Kennismaking en verkenning
Bij het begin van de nieuwe jaargang moeten wij van drie redactieleden afscheid nemen. Accumulatie van werk is het voornaamste motief geweest waarom deze drie hun werk in redactionele zin hebben moeten overdragen. In Jan Niemeyer verliezen wij een uitnemend secretaris. Hij heeft echter toegezegd, te blijven meewerken aan ons blad.
Co de Groot-Vreugdenhil is bijna vanaf het begin aan de redactie van Ontmoeting verbonden geweest. Met haar heengaan uit de redactie dreigt een stuk creatief werk nu definitief geschiedenis te worden. Wij hopen echter dat zij onder de vroegere redacteuren een reveil zal bewerken, waardoor deze uit de geschiedenis terugkeren als medewerkers in het heden.
Aize de Visser heeft verdienstelijk werk geleverd in het werven van bijdragen. Deze taak is nu van officieel, ten kantore in Baarn, officieus geworden. Goede bijdragen werven is allereerst taak van de redactie en dan ook zaak van allen wie Ontmoeting ter harte gaat.
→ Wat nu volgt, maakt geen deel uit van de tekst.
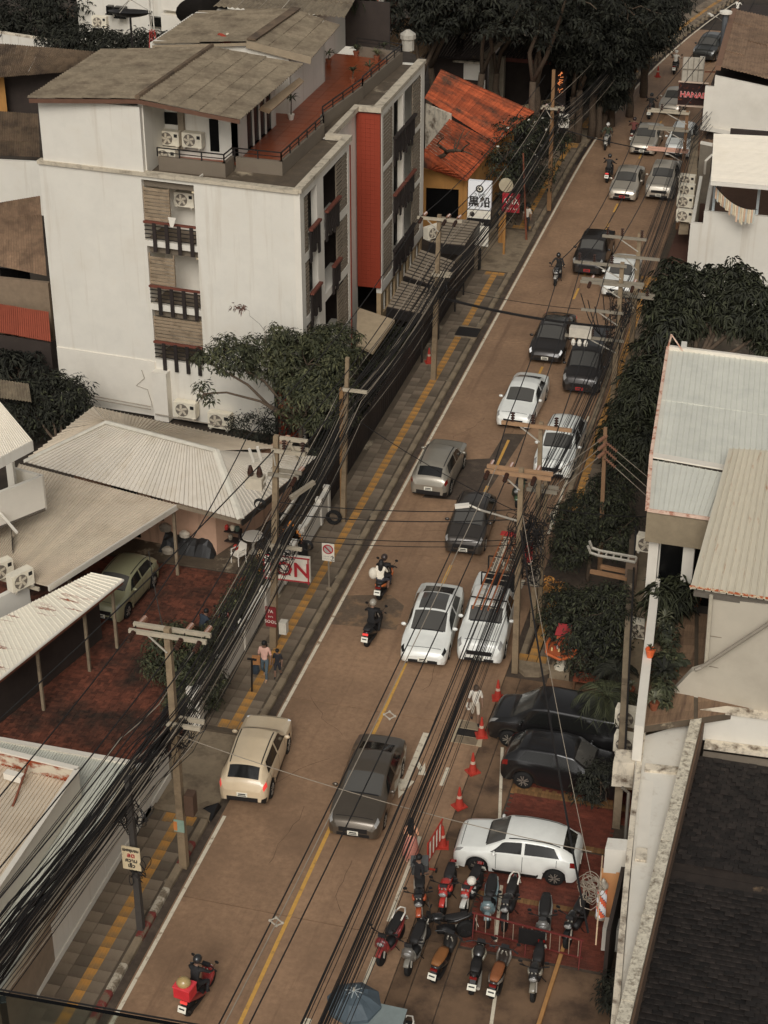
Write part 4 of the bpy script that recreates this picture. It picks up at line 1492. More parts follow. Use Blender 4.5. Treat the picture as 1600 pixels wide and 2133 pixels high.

De opengevallen plaatsen zijn weer gevuld. Wij mogen aan onze lezers de volgende drie nieuwe redacteuren voorstellen.
Mevrouw Marianne van Noortwijk-Colijn is reeds opgevallen door twee werken verhalend proza, Spin in de Morgen en Te Vuur en te Zwaard. Waar het verhalend proza nog steeds onze zwakste stee is, zijn wij dankbaar dat wij in haar een pleit- en wellicht een relatiebezorgster gewonnen hebben.
Ev. Grolle heeft zijn sporen verdiend als essayist en kenner van toneel en film. Wellicht is nu zelfs een toneelkroniek mogelijk.
Frederice Kalmijn vertegenwoordigt de jongste lichting. Zij heeft reeds opmerkelijke verzen en zeer onlangs proza bijgedragen, dat binnenkort in dit blad zal gepubliceerd worden.
De generatievorming ligt ons na aan het hart en wij hopen daarmee beschouwelijk en practisch bezig te zijn. Niet echter de et sans vous.
Wij hopen als redactie niet alleen gewijzigd, maar ook verjongd te zijn.
Van tijd tot tijd, liefst elke maand in het kort, hopen wij zoeklichtje te spelen. Een van ons schrijft in dit blad, wat lyrisch en toevallig wat melancholisch, over generatievorming en over alles wat verandert. Het zoeklicht tracht daarvan iets zakelijk in kaart te brengen. Hier volgt de eerste verkenning.
Een literair tijdschrift heeft, wanneer het aan zijn doel beantwoordt, een heel bepaalde functie in de maatschappij en het literaire leven. Een randfunctie in die zin dat het tussen maatschappij en literatuur bemiddelt.